The Obligation to Fight Antisemitism

By: Daniella Weiss  |  December 6, 2022

By Daniella Weiss, Staff Writer 

For generations, antisemitism has relentlessly followed the Jews wherever they have gone. But for a while, at least in the United States, things have been relatively calm– there have, of course, still been many hateful acts towards the Jews, but, overall, we have not had to fear for our safety as we have in the past. Recently, however, antisemitism has been on the rise; hate crimes against Jews are more frequent now than they have been for a long time. It is up to us to stand up against it. As we begin Kislev, the month of Chanukah, it is incumbent upon us to take a lesson from the Maccabim (Hasmoneans) in their fight against the Greeks. 

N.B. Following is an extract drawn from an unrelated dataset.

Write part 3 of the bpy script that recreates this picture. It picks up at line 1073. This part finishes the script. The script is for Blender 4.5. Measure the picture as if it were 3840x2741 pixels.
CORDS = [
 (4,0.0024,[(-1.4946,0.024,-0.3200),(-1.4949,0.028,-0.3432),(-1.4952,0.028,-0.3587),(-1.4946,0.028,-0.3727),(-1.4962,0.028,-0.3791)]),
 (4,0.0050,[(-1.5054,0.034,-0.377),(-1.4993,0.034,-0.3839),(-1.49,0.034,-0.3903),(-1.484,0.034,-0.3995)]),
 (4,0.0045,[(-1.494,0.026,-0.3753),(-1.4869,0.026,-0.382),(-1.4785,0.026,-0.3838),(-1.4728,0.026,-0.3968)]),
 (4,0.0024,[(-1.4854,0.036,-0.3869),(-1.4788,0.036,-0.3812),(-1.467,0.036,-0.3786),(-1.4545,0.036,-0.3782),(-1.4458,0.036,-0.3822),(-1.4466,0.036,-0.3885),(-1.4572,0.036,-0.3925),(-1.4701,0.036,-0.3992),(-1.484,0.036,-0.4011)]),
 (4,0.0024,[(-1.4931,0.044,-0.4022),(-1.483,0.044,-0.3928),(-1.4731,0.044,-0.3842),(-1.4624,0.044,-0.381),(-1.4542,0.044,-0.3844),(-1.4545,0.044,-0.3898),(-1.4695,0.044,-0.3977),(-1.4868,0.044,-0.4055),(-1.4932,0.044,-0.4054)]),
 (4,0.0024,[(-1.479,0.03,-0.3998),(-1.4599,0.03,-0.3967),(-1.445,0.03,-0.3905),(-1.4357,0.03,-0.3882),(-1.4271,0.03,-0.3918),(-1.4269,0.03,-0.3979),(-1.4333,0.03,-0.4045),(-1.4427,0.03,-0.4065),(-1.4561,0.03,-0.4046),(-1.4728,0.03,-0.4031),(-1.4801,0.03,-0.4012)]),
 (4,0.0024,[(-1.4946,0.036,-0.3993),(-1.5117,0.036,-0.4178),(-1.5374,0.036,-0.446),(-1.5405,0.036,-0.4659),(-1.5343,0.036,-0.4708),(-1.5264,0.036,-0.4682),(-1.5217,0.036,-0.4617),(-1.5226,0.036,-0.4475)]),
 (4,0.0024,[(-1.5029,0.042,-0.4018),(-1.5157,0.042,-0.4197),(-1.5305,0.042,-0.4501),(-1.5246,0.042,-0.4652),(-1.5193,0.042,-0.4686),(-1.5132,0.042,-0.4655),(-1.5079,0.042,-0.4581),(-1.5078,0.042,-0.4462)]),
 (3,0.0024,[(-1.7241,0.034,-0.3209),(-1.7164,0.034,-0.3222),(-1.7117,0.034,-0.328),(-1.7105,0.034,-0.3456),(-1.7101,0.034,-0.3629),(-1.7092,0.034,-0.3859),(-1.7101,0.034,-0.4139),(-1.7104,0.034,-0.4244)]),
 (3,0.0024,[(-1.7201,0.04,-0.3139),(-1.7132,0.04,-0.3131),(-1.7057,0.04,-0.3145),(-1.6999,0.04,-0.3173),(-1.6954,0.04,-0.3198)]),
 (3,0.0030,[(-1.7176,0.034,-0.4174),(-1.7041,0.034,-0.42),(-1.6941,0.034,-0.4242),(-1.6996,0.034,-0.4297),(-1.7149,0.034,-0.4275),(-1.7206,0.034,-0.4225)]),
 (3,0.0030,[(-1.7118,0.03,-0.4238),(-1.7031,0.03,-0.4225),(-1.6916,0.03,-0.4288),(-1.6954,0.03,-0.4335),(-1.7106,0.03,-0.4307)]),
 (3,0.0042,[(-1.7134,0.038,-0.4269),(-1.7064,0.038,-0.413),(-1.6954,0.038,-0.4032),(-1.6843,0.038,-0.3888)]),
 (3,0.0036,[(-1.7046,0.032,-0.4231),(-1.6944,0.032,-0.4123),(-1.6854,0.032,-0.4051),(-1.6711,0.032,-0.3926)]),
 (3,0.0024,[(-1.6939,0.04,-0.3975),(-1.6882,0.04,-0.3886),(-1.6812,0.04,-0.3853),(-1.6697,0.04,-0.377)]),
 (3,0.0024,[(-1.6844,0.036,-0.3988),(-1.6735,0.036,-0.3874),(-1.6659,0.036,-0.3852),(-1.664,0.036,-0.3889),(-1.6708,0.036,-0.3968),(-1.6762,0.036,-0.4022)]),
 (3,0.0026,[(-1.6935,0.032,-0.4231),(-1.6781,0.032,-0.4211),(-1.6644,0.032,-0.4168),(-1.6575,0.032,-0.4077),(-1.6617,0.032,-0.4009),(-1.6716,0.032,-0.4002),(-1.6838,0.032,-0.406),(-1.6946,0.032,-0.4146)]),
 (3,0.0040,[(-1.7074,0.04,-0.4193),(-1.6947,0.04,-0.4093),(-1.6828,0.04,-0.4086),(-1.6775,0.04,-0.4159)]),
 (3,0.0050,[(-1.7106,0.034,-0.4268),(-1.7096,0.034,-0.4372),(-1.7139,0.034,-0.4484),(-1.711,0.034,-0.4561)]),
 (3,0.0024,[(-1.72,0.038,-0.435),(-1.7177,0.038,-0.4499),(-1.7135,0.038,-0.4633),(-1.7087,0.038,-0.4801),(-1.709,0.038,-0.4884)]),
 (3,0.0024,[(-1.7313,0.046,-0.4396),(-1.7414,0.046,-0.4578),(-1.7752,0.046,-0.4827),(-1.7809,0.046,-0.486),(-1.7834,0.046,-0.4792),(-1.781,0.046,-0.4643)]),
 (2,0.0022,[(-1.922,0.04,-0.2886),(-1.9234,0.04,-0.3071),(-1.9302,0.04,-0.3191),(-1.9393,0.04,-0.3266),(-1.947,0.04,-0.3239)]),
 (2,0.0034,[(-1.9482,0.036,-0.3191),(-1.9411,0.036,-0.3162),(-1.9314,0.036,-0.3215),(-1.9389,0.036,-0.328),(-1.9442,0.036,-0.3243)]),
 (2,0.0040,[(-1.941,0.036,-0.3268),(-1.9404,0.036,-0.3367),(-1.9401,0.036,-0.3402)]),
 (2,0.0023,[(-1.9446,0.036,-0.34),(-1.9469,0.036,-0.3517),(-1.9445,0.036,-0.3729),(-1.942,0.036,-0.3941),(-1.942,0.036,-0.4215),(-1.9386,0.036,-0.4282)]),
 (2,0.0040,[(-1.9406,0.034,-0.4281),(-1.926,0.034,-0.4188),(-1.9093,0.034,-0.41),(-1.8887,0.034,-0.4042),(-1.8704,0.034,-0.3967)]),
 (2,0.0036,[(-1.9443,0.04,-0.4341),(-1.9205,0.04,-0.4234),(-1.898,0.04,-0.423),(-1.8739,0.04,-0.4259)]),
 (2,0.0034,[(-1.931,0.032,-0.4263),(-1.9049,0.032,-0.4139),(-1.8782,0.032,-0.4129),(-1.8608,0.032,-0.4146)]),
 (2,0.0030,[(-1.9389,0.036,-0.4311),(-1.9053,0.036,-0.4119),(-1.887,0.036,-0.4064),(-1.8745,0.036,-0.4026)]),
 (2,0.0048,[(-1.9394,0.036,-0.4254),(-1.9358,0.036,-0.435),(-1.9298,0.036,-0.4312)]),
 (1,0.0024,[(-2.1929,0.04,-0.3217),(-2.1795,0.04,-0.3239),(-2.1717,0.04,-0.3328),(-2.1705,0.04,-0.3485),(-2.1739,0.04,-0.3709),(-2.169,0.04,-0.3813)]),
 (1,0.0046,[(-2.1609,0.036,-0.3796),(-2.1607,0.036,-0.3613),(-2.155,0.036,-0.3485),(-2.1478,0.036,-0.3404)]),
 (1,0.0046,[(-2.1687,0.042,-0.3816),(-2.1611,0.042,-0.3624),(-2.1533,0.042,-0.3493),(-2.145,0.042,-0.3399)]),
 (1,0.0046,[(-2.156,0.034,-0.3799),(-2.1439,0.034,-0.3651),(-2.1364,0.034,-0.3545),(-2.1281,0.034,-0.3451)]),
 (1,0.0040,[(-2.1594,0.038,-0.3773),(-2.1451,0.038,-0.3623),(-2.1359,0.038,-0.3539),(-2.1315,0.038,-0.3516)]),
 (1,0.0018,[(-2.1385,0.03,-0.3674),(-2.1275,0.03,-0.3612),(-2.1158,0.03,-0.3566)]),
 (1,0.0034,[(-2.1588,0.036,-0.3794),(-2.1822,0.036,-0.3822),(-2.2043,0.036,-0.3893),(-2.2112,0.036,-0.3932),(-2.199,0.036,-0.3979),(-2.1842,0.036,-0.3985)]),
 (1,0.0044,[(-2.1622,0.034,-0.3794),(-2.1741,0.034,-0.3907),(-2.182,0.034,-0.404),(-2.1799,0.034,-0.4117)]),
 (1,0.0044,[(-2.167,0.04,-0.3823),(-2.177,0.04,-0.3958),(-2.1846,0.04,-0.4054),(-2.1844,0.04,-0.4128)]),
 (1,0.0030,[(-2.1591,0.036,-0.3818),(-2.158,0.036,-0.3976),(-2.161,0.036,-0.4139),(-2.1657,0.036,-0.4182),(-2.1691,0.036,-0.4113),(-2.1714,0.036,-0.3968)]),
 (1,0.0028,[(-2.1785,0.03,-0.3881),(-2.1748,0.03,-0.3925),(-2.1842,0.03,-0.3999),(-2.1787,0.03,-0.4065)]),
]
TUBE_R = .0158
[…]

As the Al HaNisim liturgy recalls, the Maccabim were the few and weak against the many and strong. However, despite the odds, they stood up for the truth and fought for their freedom when the Jewish people were being degraded, belittled, and threatened. In modern times, while the number of attacks continues to rise, the amount of people who speak out against them must rise as well. There are times in life to be silent and times to speak out. This is the time to speak out. Whether it’s voting for candidates that are receptive to Jewish concerns or protesting anti-Israel legislation in government, staying silent is not an option. Even joining pro-Israel clubs in college is a great way to show support for the Jewish people and taking a stand against antisemitism. 

If we, as Jews, don’t stand up for ourselves, who will? How can we expect others to stand up for us? In Pirkei Avos 1:14, a rhetorical question is posed, “If I am not for myself, who will be for me?” Our Sages emphasize this point later on, when they assert, “in a place where there is no leader, strive to be a leader (2:6).”

When no one else steps up to the plate, we need to be that leader! R’ Shimon Bar Yochai tells us that “Halacha Hi B’Yadu’a She’Eisav Soneh L’Yaakov”, it is a fact that Esav hates Jacob (Sifrei Bamidbar 69:2). There’s no logical reason for it. Rabbi Menachem Ziemba HY”D observed that people try to analyze historical reasons for antisemitism. Nations persecuted Jews because they were too capitalist, socialist, ambitious, dependent, zealously religious, or assimilationist and progressive. When the Jews are hated for one reason in a country, they’re hated for the opposite in another. Clearly, there is no rational explanation for the hate against Jews.

With the rise in attacks, we cannot remain silent.. The Chofetz Chaim remarked that if you see someone drowning and you don’t know how to swim, you don’t need to jump in to save them. However, if you witness a drowning every day, you have an obligation to learn how to swim. We are seeing antisemitism continue to rise every day. We have an obligation to learn how to swim. It is time to stand up to antisemitism and not stand idle over the spilled blood of our brethren (Vayikra 19:16). Enough is enough.